**INSTRUCTIONS TO FOLLOW**
Select and copy out every line in the records containing "Measure".

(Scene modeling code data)
-.-.-
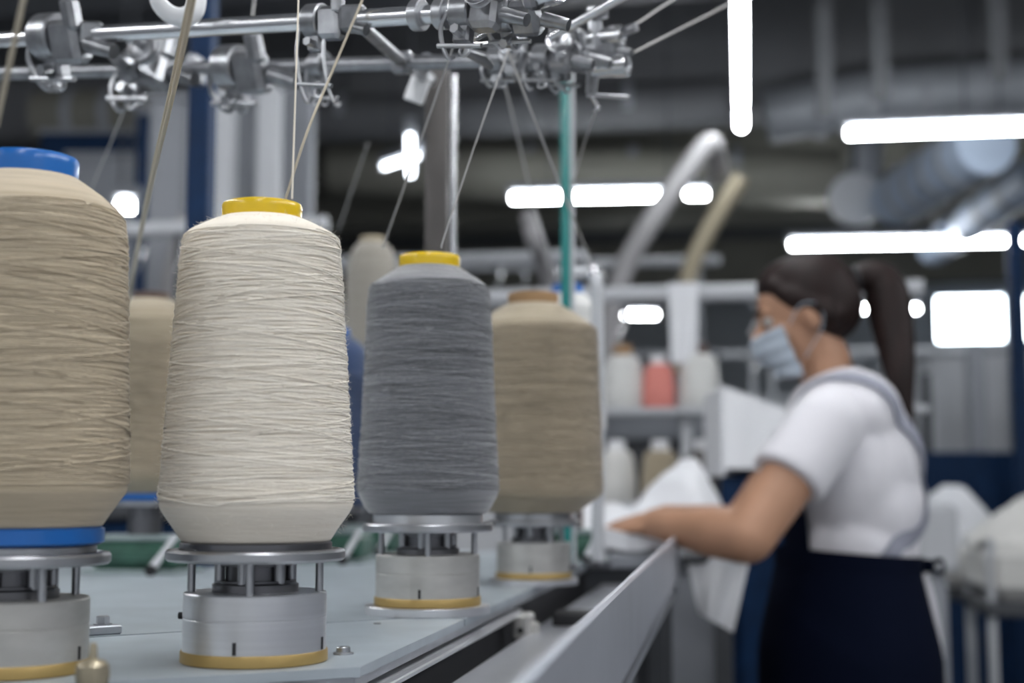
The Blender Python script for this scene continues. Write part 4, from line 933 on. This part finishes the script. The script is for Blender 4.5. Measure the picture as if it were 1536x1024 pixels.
# left background: upright panels, shelving, pale box
def panel(px0, px1, y0, y1, d, m, label, name='upright_panel', cat='panel', dep=.08, group='upright panels behind the creel', toground=True):
    a = P(px0, y0, d); b = P(px1, y0, d); zt_ = a.z; zb = 0 if toground else P(px0, y1, d).z
    o = thing(name, ((a.x + b.x) / 2, d, zb), label, cat, group)
    MB().box(((a.x + b.x) / 2, d + dep / 2, (zt_ + zb) / 2), (b.x - a.x, dep, zt_ - zb), None, .01).build('sheet', m, o, 0)
    MB().box(((a.x + b.x) / 2, d + dep / 2, zt_ + .012), (b.x - a.x + .02, dep + .02, .024), None, .004).build('cap_rail', 'grey_paint', o, 0)
    return o
panel(322, 352, 128, 0, 5.0, 'grey_light', 'pale upright panel just right of the navy post')
panel(386, 420, 128, 0, 5.0, 'grey_light', 'pale upright panel left of the cream thread')
panel(352, 386, 120, 0, 5.2, 'grey_paint', 'grey recessed panel between the two pale panels')
panel(420, 470, 130, 0, 5.4, 'grey_paint', 'grey panel behind the cream thread')
panel(225, 280, 150, 0, 5.2, 'grey_paint', 'grey panel left of the navy post')
panel(100, 205, 235, 0, 6.4, 'grey_paint', 'wide grey panel behind the big tan cone')
panel(205, 222, 170, 0, 6.0, 'navy_paint', 'narrow navy upright beside the short left lamp')
panel(60, 230, 200, 0, 7.2, 'navy_paint', 'dark navy screen above the wide grey panel')
# mid-left clutter
m2c = P(330, 500, 6.5)
bg_machine(Vector((P(560, 600, 6.1).x, 6.1, 0)), 1.8, .6, 1.2, 'dark knitting machine far behind the grey cone', 'grey_dark', 'grey_dark', 4, True, 2.15)
bg_machine(Vector((P(660, 600, 8).x, 8.2, 0)), 3.2, .6, 1.6, 'long knitting machine row behind the handle rail', 'grey_paint', 'grey_dark', 5, True, 2.45)
bg_machine(Vector((P(225, 600, 4.4).x, 4.5, 0)), 1.0, .5, 1.25, 'dark knitting machine behind the left cones', 'grey_dark', 'navy_paint', 3, True, 2.0)
bg_machine(Vector((P(1150, 600, 9).x, 9.5, 0)), 2.6, .6, 1.45, 'far knitting machine between the hoses and the woman', 'grey_light', 'grey_paint', 5, True, 2.05)
bg_machine(Vector((P(1450, 600, 10).x, 10.8, 0)), 2.6, .6, 1.5, 'far knitting machine below the bright windows', 'grey_light', 'grey_paint', 5, True, 2.2)
# right background: navy frame, pale cabinets, bins of fabric
def upright(px, d, y0, m, label, w_=.09):
    q = P(px, y0, d); o = thing('steel_post', (q.x, q.y, 0), label, 'post', 'steel posts at the right')
    MB().box((q.x, q.y, q.z / 2), (w_, w_, q.z), DM, .004).build('square_tube', m, o, 0); MB().box((q.x, q.y, .01), (w_ * 2, w_ * 2, .02), DM).build('base_plate', m, o, 0)
upright(1521, 7.0, 335, 'navy_paint', 'navy steel post at the right edge in front of the windows', .075)
upright(1462, 7.95, 515, 'grey_paint', 'grey steel post below the bright windows')
upright(1388, 8.0, 560, 'grey_dark', 'dark slim post just right of the ponytail', .05)
for px0, px1, y0, l in ((1398, 1448, 535, 'pale machine cabinet right of the ponytail'), (1474, 1512, 530, 'pale machine cabinet between the two right posts'), (1526, 1570, 525, 'pale machine cabinet at the right edge')):
    panel(px0, px1, y0, 0, 8.4, 'grey_light', l, 'machine_cabinet', 'cabinet', .5, 'pale cabinets at the right')
nf = thing('machine_housing', (P(1460, 700, 7.3).x, 7.3, 0), 'long dark navy machine housing at the right behind the fabric bins', 'machine housing')
a = P(1378, 678, 7.3); b = P(1570, 678, 7.3)
MB().box(((a.x + b.x) / 2, 7.45, a.z / 2), (b.x - a.x, .4, a.z), None, .01).build('casing', 'navy_paint', nf, 0)
MB().box(((a.x + b.x) / 2, 7.24, a.z * .6), (.16, .03, a.z * .6), None, .01).build('rib_cover', 'navy_paint', nf, 0)
def fab_bin(px, d, w_, ztop, label):
    q = P(px, 800, d); o = thing('fabric_bin', (q.x, q.y, 0), label, 'bin', 'white fabric bins at the right')
    b_ = MB(); h = ztop - .78
    b_.box((q.x, q.y, .78 + h / 2), (w_, .55, h), DM, .05); b_.build('sack', 'cloth_cream', o, 0)
    for sx in (-1, 1):
        for sy in (-1, 1):
            p = Vector((q.x, q.y, 0)) + N * (sx * w_ * .46) + D * (sy * .24); MB().cyl((p.x, p.y, .07), (p.x, p.y, ztop + .01), .016, n=10).build('frame_post', 'grey_light', o); MB().cyl((p.x - .02, p.y, .045), (p.x + .02, p.y, .045), .045, n=16).build('caster', 'black', o)
    MB().box((q.x, q.y, .755), (w_ * 1.02, .56, .05), DM, .01).build('deck', 'grey_dark', o, 0)
    MB().box((q.x, q.y, .22), (w_ * 1.02, .56, .04), DM, .01).build('lower_deck', 'grey_paint', o, 0)
    return q
q = fab_bin(1418, 5.6, .27, .93, 'fabric bin just right of the apron tie')
mound((q.x, q.y, .93), .14, .25, .19, 15, 'white fabric heap in the bin next to the woman', 'cloth', 'white fabric heaps', .4)
q = fab_bin(1572, 4.9, .50, .97, 'fabric bin at the right edge')
mound((q.x, q.y, .97), .23, .25, .14, 18, 'white fabric heap in the bin at the right edge', 'cloth_cream', 'white fabric heaps', 1.2)

# ------------------------------------------------------------------ light and colour
wd = bpy.data.worlds.new('world'); S.world = wd; wd.use_nodes = True
wd.node_tree.nodes['Background'].inputs['Color'].default_value = (.88, .93, 1.0, 1)
wd.node_tree.nodes['Background'].inputs['Strength'].default_value = .36
S.view_settings.view_transform = 'Standard'; S.view_settings.look = 'None'; S.view_settings.gamma = 1
S.view_settings.use_curve_mapping = False; S.view_settings.exposure = 0.55
S.cycles.use_denoising = True; S.cycles.max_bounces = 8
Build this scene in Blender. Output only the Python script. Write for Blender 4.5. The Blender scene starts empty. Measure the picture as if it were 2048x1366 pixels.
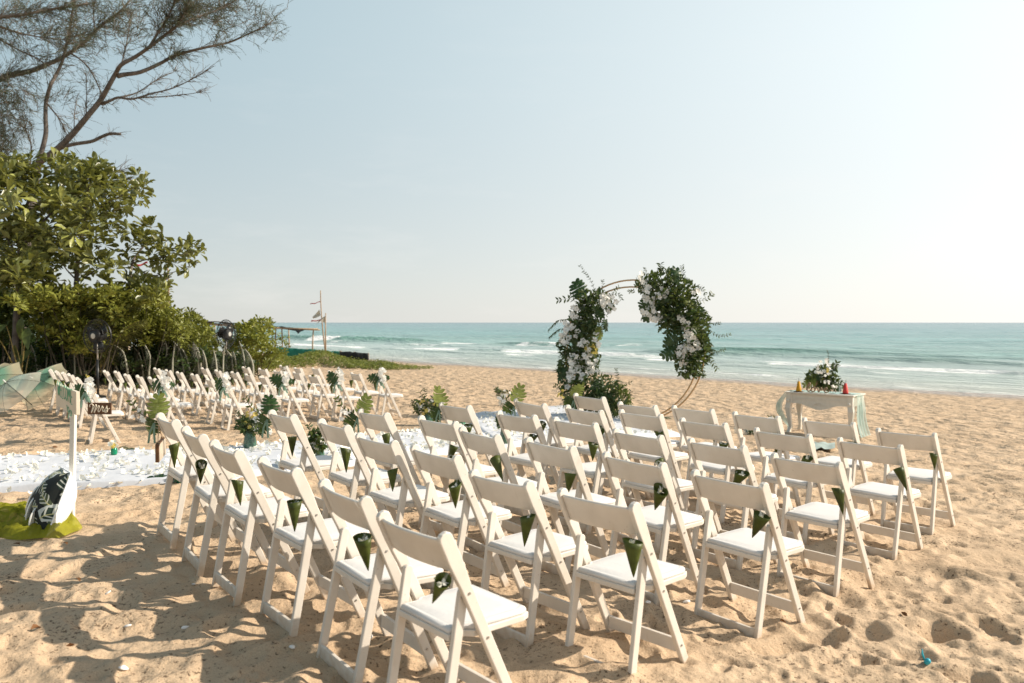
-.-.-
**TASK OUTPUT**
The Blender Python script for this scene continues. Write part 4, from line 933 on. This part finishes the script. The script is for Blender 4.5. Measure the picture as if it were 1536x1024 pixels.
Build this scene in Blender. Output only the Python script. Write for Blender 4.5. The Blender scene starts empty. Measure the picture as if it were 2048x1366 pixels.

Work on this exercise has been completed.